Date: 2005-01-13 09:29 pm (UTC)
From: [identity profile] melange-fiesta.livejournal.com
We actually had a girl from Bulgaria in our beginning Russian last semester... on the day of the final I remember her saying she had no issues with learning vocab, but she was having issues with the grammar. She would also ask questions about how certain words in Bulgarian related to similar-sounding words in Russian.

Date: 2005-01-08 08:43 am (UTC)
From: [identity profile] http://users.livejournal.com/__marginal/
a minor correction:

по правъ -> поправъ (to defeat, to overcоme)

A possible translation could be "[He] defeated death by [means of] death".

Date: 2005-01-04 06:19 am (UTC)
From: [identity profile] noser.livejournal.com
"Баба" is only polite if followed by a first name, like "баба Катя". That's because the isolated word баба developed a slang meaning which is not really polite. Use бабушка instead :)

Date: 2005-01-04 05:12 pm (UTC)
From: [identity profile] wolk-off.livejournal.com
That's right. Баба is a rough slang word for a woman.

Date: 2005-01-04 09:43 am (UTC)
From: [identity profile] wolk-off.livejournal.com
The phrases you are mentioning are:
Слушай! Понимаешь? (Listen! Understand?)
Блины со сметаной are blini with sour cream (blini is a sort of thin, large pancakes.)
Руки на-гора is not really normative Russian, it's some sort of Southern dialect, or mixed dialect between Russian and Ukrainian or Belorussian (some northern parts of Ukraine and southern parts of Belarus still have local dialects heavily influenced by the neighboring language.)

Date: 2005-01-04 02:28 pm (UTC)
From: [identity profile] yers.livejournal.com
And it doesn't literally mean "hands on the mountain".

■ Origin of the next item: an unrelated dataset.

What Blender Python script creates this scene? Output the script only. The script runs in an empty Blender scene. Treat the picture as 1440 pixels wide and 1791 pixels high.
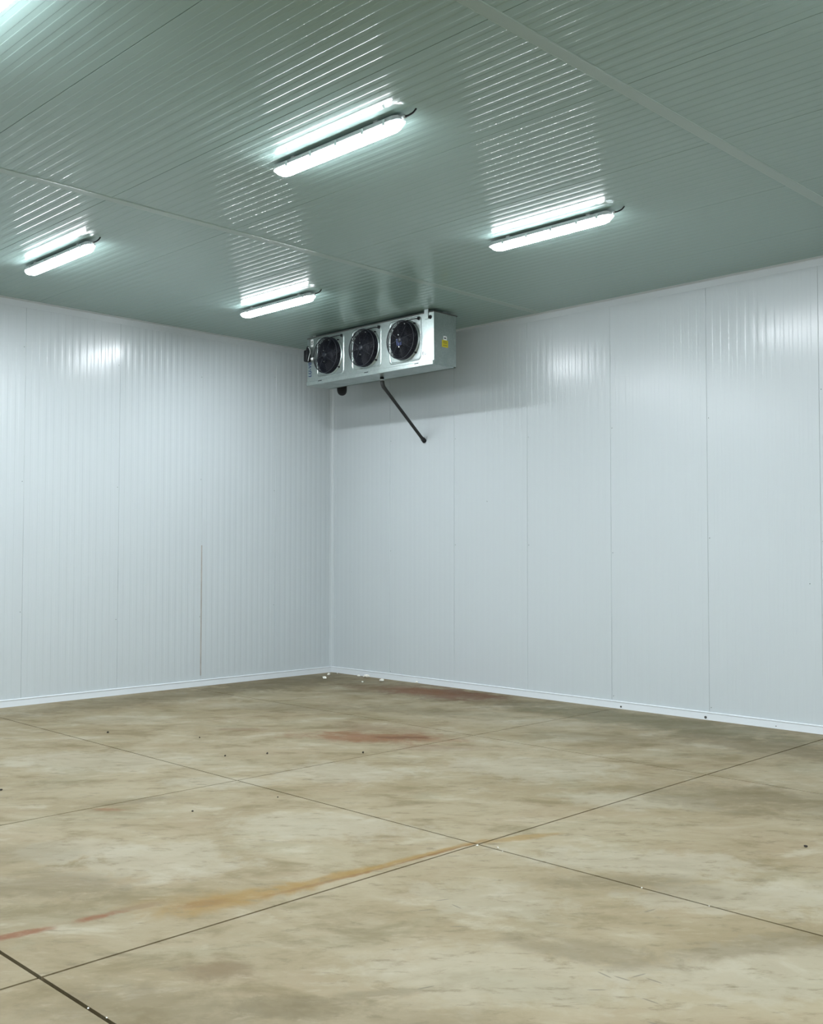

Date: 2005-01-04 05:09 pm (UTC)
From: [identity profile] wolk-off.livejournal.com
Yes, this is the meaning: на-гора means "up" in some Southern dialects. And this is the word for lifting something up in Russian miners' professional slang: "мы выдали тысячу тонн угля на-гора" - "we have sent one thousand tons of coal up there [to the surface]."

Date: 2005-01-05 11:21 pm (UTC)
From: [identity profile] ataltane.livejournal.com
And in Polish they say "do góry" for "up" (which fits into your dialect hypothesis above)

Date: 2005-01-04 12:36 pm (UTC)
From: [identity profile] welgar.livejournal.com
Christmas is "Рождество" in Russian (comes from "рождение" - "birth"). So, on Christmas we usually simply say "С Рождеством" or sometimes "Счастливого Рождества".